In 1956, Gillespie hired him as orchestra leader and took him on tour. That same year, Jones tinkered around on his own first album, "This Is How I Feel About Jazz," in New York.

Despite his initial successes, Jones headed to Europe as jazz was still considered the inferior music of Black people in his home country. He was fortunate to secure a spot to study in Paris with Nadia Boulanger and Olivier Messiaen — the greatest in their field — who taught him the art of composing and arranging. This knowledge would later enable him to conquer musical realms once closed off to Black musicians.

Success in every genre

Then, in 1964, Jones became vice president at Mercury, one of the leading record labels at the time. He was the first African American to hold such an executive position in a white-owned record company.

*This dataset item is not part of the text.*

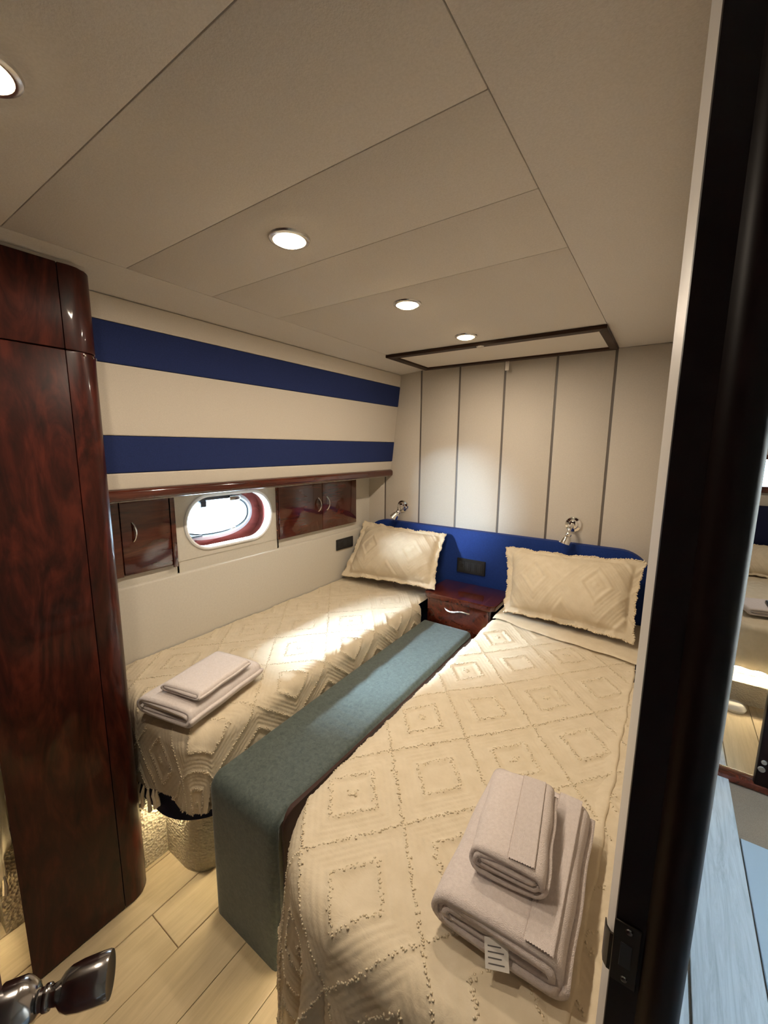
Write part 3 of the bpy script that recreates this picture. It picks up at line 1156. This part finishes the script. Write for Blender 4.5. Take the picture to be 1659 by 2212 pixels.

That same year, he produced his first album for Frank Sinatra. In 1969, the crew of Apollo 11 listened to Jones' version of "Fly Me To The Moon" during their moon landing, as did all those who sat spellbound in front of televisions around the world. Jones also wrote film scores, including successful theme songs for the TV series Roots and for the film The Color Purple.

Miles Davis and Quincy Jones in 1991 at the Montreux Jazz Festival; Jones often played at the festivalImage: KEYSTONE/picture alliance

His stylistically confident feel for a wide variety of musical styles, from bossa nova to soul to funk, made him a much sought-after producer and conductor.

Best-selling album of all time

In 1974, Jones suffered a near-fatal cerebral aneurysm — the bursting of blood vessels leading to the brain. He was forced to give up playing the trumpet, and consequently threw himself into his work as a producer and founded his own label, Qwest Records. When he took former child star Michael Jackson under his wing, Jones finally ascended to the top of the music world.

Jackson's first solo album, "Off the Wall" sold eight million copies, making him an international superstar, and Jones became the most sought-after record producer in Hollywood. Their second jointly produced album, "Thriller" (1982) spawned an unprecedented six Top Ten singles, including "Billie Jean," "Beat It," and "Wanna Be Startin' Somethin'." It remains the best-selling album of all time, estimated to have sold more than 70 million copies worldwide.

Three years later, under Jones' direction, the song "We Are The World" was written for the Band Aid charity project. Jones gathered Michael Jackson, Lionel Ritchie, Bruce Springsteen, Prince, Kenny Rogers, and Tina Turner to sing on the record, and its proceeds went to the victims of the massive famine in Ethiopia in 1984-85.

Jones was always eager to experiment and was always breaking new musical ground. He had an ear for musical styles from all corners of the world: Perhaps that is why his music has effortlessly spanned decades, with hits from the 1960s still successful now.

But Jones received his share of brickbats too. He was accused of exploiting Black culture and distorting rhythms to create commercial music that was easy for white people to consume. However, it was mostly whites who accused him of betraying his Black brothers and sisters.

"With the power of music, I reach the hearts and minds of millions of people," Jones once said. His death is unlikely to change this as the musical genius leaves behind an extensive legacy of musical gems.

This article was originally written in German.